Two leading players in the negotiations also spoke early Monday, taking to television news shows to lobby for approval of a package deeply unpopular with a public angry that taxpayer money will save Wall Street firms from heavy risk-taking. Thousands of angry phone calls, e-mails and letters have poured into Capitol Hill from constituents. Their message essentially: it's a hold-your-nose-and-vote matter.
Sen. Chris Dodd, D-Conn., said that failure to act would spread the contagion of frozen credit markets even further. "This is not just about Wall Street," said the Banking Committee chairman.
Sen. Judd Gregg, R-N.H., told The Associated Press: "It's one of those situations where if it passes and works, people will never know how close we were to the brink."
Still, both men said the necessity of such massive government action is a sad day for the nation. Asked if the legislation, slated for a vote in the House later Monday and a Senate vote as early as Wednesday, would pass, Dodd said only: "We hope so."
These players were speaking not just to rank-and-file lawmakers to whom the spotlight now turns in this contentious, dramatic debate, but to U.S. and global markets which have displayed nervousness about Washington's determination to act.
Investors worldwide and in early trading in the United States continued to show doubt about whether the bill would go through, much less go a long way toward curing the systemic problems that have unnerved financial markets across the globe for weeks.
There was a further sign of general economic deterioration Monday as the Commerce Department reported that consumer spending was unchanged in August — even worse than the small 0.2 percent gain that economists had anticipated. It was the weakest showing since spending was also flat in February.
Federal Reserve Chairman Ben Bernanke, in a statement Monday, said he welcomed agreement on a compromise bill.
"This legislation should help to restore the flow of credit to households and businesses that is essential for economic growth and job creation, while at the same time affording strong and necessary protections for taxpayers," Bernanke said, calling for swift passage.
Bush said he "fully understands" the bailout bill is a difficult vote for lawmakers, and after his statement on the South Lawn he, and Vice President Dick Cheney, took to the phones to corral individual members of Congress.
The president argued that jittery U.S. taxpayers will benefit from a number of safeguards that lawmakers wrote into the pending legislation, including checks and balances on the operation of the program, curbs on "golden parachutes" for top executives of firms getting help, and assurances that taxpayers would ultimately be reimbursed by the companies for any losses. But the government would have broad discretion to decide how to implement both. The legislation also requires that the government take ownership stakes in companies that receive federal infusions, so it could share a piece of potential future profits.
Bush also said the ultimate cost of the bailout will be much less than the $700 billion authorized in the bill. The sour assets — mostly mortgage-backed securities — that the program allows the government to take off the books of struggling financial institutions will eventually be sold, perhaps even at a profit.

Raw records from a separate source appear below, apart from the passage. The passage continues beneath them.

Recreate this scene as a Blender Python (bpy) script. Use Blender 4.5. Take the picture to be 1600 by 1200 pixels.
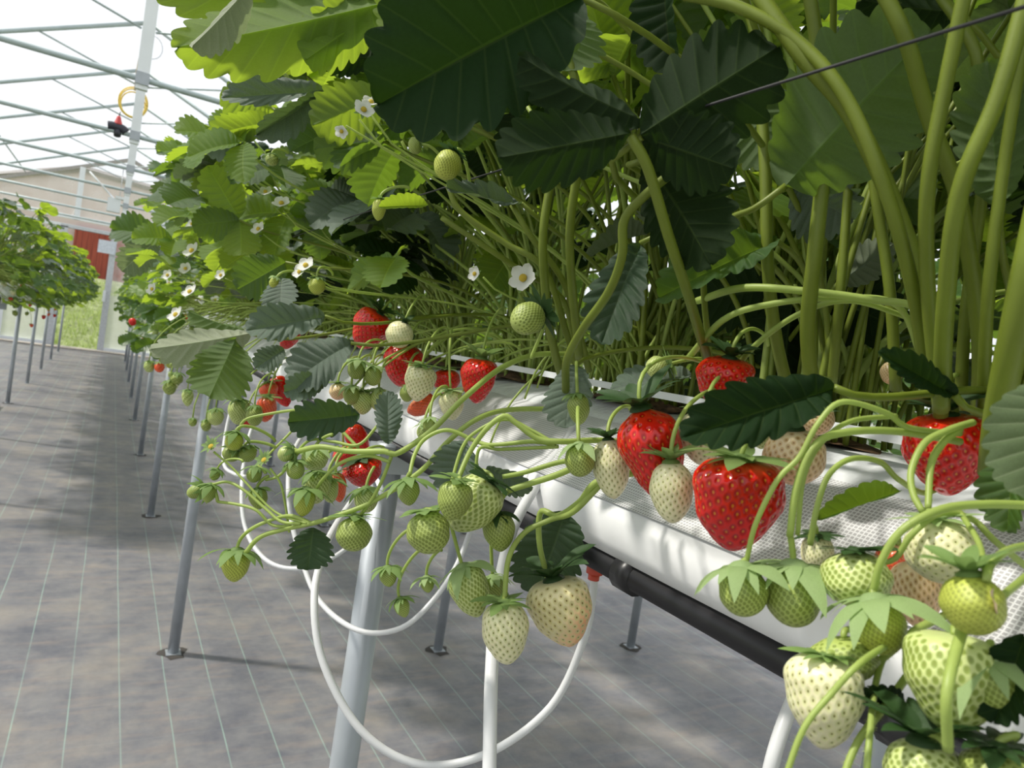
import bpy, math, random
import numpy as np
from mathutils import Vector, Matrix, Quaternion

# ------------------------------------------------------------------ camera
F = 1109.0                       # focal length in pixels of a 1600 px wide frame
CAMH = 1.15
VPX, VPY, HS = 178.0, 460.0, 0.155
def _axes():
    y = np.array([VPX-800, VPY-600, F]); y /= np.linalg.norm(y)
    n = np.cross(y, np.array([1, HS, 0.])); n /= np.linalg.norm(n)
    if n[1] > 0: n = -n
    x = np.cross(y, n)
    if x[0] < 0: x = -x
    return np.array([x, y, n])
RW = _axes()
CAM = Vector((0, 0, CAMH))
RIGHT = Vector(RW[:, 0]); DOWN = Vector(RW[:, 1]); FWD = Vector(RW[:, 2])
def P(px, py, d):
    """point at picture position px, py and d metres in front of the camera"""
    return CAM + (RIGHT*((px-800)/F) + DOWN*((py-600)/F) + FWD)*d
def proj(p):
    q = p - CAM; z = q.dot(FWD)
    if z < 0.02: return (-9999, -9999, z)
    return (800+F*q.dot(RIGHT)/z, 600+F*q.dot(DOWN)/z, z)
def at_x(px, py, X):
    r = P(px, py, 1) - CAM
    return CAM + r*(X/r.x)

sc = bpy.context.scene
for o in list(bpy.data.objects): bpy.data.objects.remove(o)
cam_d = bpy.data.cameras.new('camera'); cam = bpy.data.objects.new('camera', cam_d)
sc.collection.objects.link(cam); sc.camera = cam
cam_d.sensor_width = 36; cam_d.lens = F*36/1600; cam_d.clip_start = 0.02; cam_d.clip_end = 300
M = Matrix((( RIGHT.x, -DOWN.x, -FWD.x), (RIGHT.y, -DOWN.y, -FWD.y), (RIGHT.z, -DOWN.z, -FWD.z)))
cam.matrix_world = Matrix.Translation(CAM) @ M.to_4x4()
cam_d.dof.use_dof = True; cam_d.dof.focus_distance = 0.48; cam_d.dof.aperture_fstop = 20

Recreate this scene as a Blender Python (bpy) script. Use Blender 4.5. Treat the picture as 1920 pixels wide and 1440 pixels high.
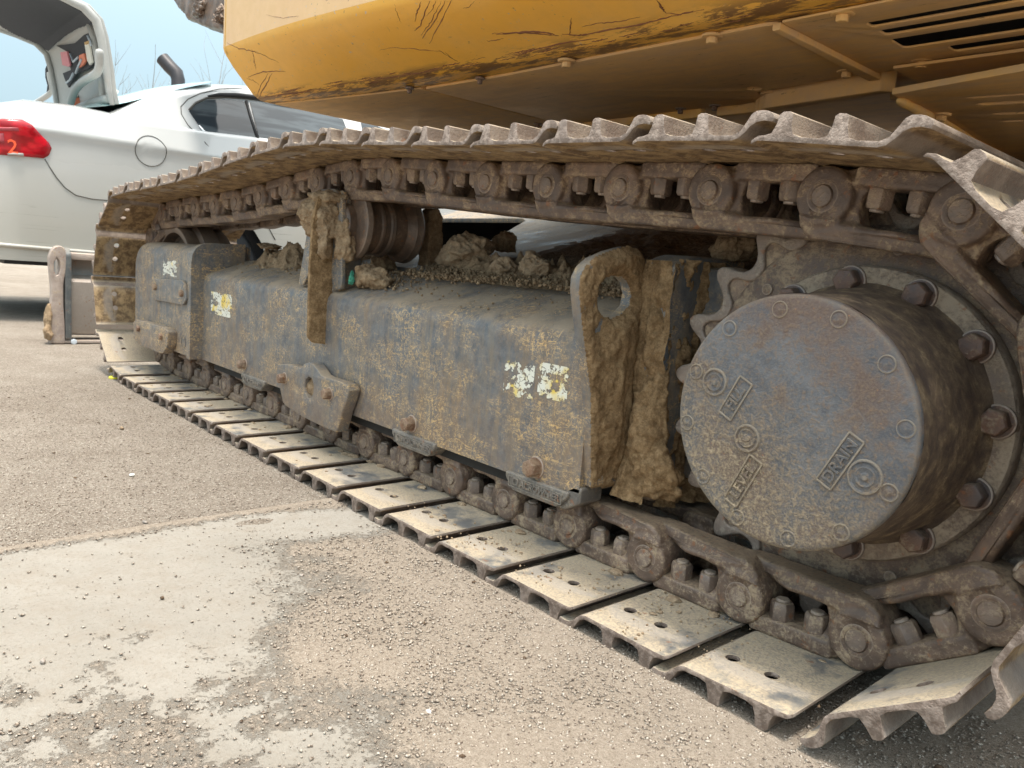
import bpy, bmesh, math, random
import numpy as np
from mathutils import Vector, Matrix, noise
random.seed(7); np.random.seed(7)
PI = math.pi; R_ = math.radians
for o in list(bpy.data.objects): bpy.data.objects.remove(o)
SC = bpy.context.scene
COL = SC.collection
# ------------------------------------------------------------------ camera
FPX = 1462.08
RX = Vector((0.6619, 0.7455, 0.0780)); RF = Vector((-0.7334, 0.6643, -0.1448))
RF.normalize(); RX = (RX - RF*RX.dot(RF)).normalized(); RU = RX.cross(RF).normalized()
CAM = Vector((2.1277, -0.8913, 0.5682))
cd = bpy.data.cameras.new('camera'); cam = bpy.data.objects.new('camera', cd); COL.objects.link(cam)
cam.matrix_world = Matrix(((RX.x, RU.x, -RF.x, CAM.x), (RX.y, RU.y, -RF.y, CAM.y), (RX.z, RU.z, -RF.z, CAM.z), (0, 0, 0, 1)))
cd.sensor_width = 36; cd.sensor_fit = 'HORIZONTAL'; cd.lens = FPX/1920*36; cd.clip_start = .02; cd.clip_end = 4000
cd.dof.use_dof = True; cd.dof.focus_distance = 1.3; cd.dof.aperture_fstop = 18
SC.camera = cam
# ------------------------------------------------------------------ world, sun
SUN_EL = 77.0; SUN_AZ = 117.0    # azimuth clockwise from +Y
w = bpy.data.worlds.new('World'); SC.world = w; w.use_nodes = True
nt = w.node_tree; nt.nodes.clear()
wo = nt.nodes.new('ShaderNodeOutputWorld'); bg = nt.nodes.new('ShaderNodeBackground')
sky = nt.nodes.new('ShaderNodeTexSky'); sky.sky_type = 'NISHITA'; sky.sun_disc = False
sky.sun_elevation = R_(SUN_EL); sky.sun_rotation = R_(SUN_AZ); sky.air_density = 1.3; sky.dust_density = 4.0; sky.ozone_density = 1.5
wm = nt.nodes.new('ShaderNodeMix'); wm.data_type = 'RGBA'; wm.inputs[0].default_value = .88
nt.links.new(sky.outputs[0], wm.inputs[6]); nt.links.new(wm.outputs[2], bg.inputs[0]); nt.links.new(bg.outputs[0], wo.inputs[0])
bg.inputs[1].default_value = .15
# thin high haze: an overcast-type luminance that rises smoothly from horizon to zenith
tg = nt.nodes.new('ShaderNodeTexCoord'); sx = nt.nodes.new('ShaderNodeSeparateXYZ'); nt.links.new(tg.outputs['Generated'], sx.inputs[0])
ma = nt.nodes.new('ShaderNodeMath'); ma.operation = 'MULTIPLY_ADD'; ma.use_clamp = False; mx = nt.nodes.new('ShaderNodeMath'); mx.operation = 'MAXIMUM'; mx.inputs[1].default_value = 0
nt.links.new(sx.outputs[2], mx.inputs[0]); sq = nt.nodes.new('ShaderNodeMath'); sq.operation = 'POWER'; sq.inputs[1].default_value = 1.8; nt.links.new(mx.outputs[0], sq.inputs[0]); nt.links.new(sq.outputs[0], ma.inputs[0]); ma.inputs[1].default_value = 2.1; ma.inputs[2].default_value = .42
vm = nt.nodes.new('ShaderNodeVectorMath'); vm.operation = 'SCALE'; zc = nt.nodes.new('ShaderNodeMix'); zc.data_type = 'RGBA'; nt.links.new(sq.outputs[0], zc.inputs[0]); zc.inputs[6].default_value = (3.35, 4.6, 5.2, 1); zc.inputs[7].default_value = (5.6, 5.3, 4.9, 1)
nt.links.new(zc.outputs[2], vm.inputs[0]); nt.links.new(ma.outputs[0], vm.inputs['Scale'])
nt.links.new(vm.outputs[0], wm.inputs[7])
sd = bpy.data.lights.new('sun', 'SUN'); sd.energy = 1.9; sd.angle = R_(9); sd.color = (1, .93, .83)
so = bpy.data.objects.new('sun', sd); COL.objects.link(so)
az = R_(SUN_AZ); el = R_(SUN_EL)
sdir = Vector((math.sin(az)*math.cos(el), math.cos(az)*math.cos(el), math.sin(el)))
so.rotation_euler = (-sdir).to_track_quat('-Z', 'Y').to_euler()
vs = SC.view_settings; vs.view_transform = 'Standard'; vs.look = 'None'; vs.exposure = 1.22; vs.gamma = 1; vs.use_curve_mapping = False
SC.render.engine = 'CYCLES'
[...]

Still, Bush hinted that this may not be the last intervention required.
"Even with the important steps we're taking to address the current crisis, we will continue to face serious challenges," he said.
Treasury Secretary Henry Paulson sought the unprecedented amount of money with little supervision.
Instead, the bill lets Congress block half the money and force the president to jump through some hoops before using it all. The government could get at $250 billion immediately, $100 billion more if the president certified it was necessary, and the last $350 billion with a separate certification — and subject to a congressional resolution of disapproval. Still, the resolution could be vetoed by the president, meaning it would take extra-large congressional majorities to stop it.
Banks, credit unions, securities brokers and dealers, and insurance companies, among others, could get the help as long as they had "significant operations" in the United States. Originally designed to help companies get rotten mortgage-related investments off their balance sheets, the legislation would allow the government to buy up any kind of asset top economic officials think is necessary to promote market stability.
The final 110-page bill was released Sunday evening after a final weekend of intense negotiating, and Republicans and Democrats huddled for hours in private meetings Sunday night to learn its details and voice their concerns. Many said they left uncertain of how they would vote.
Lawmakers in both parties who are facing re-election are particularly nervous about embracing such a costly plan proposed by a deeply unpopular president that would benefit perhaps the most publicly detested of all: companies that got rich off bad bets.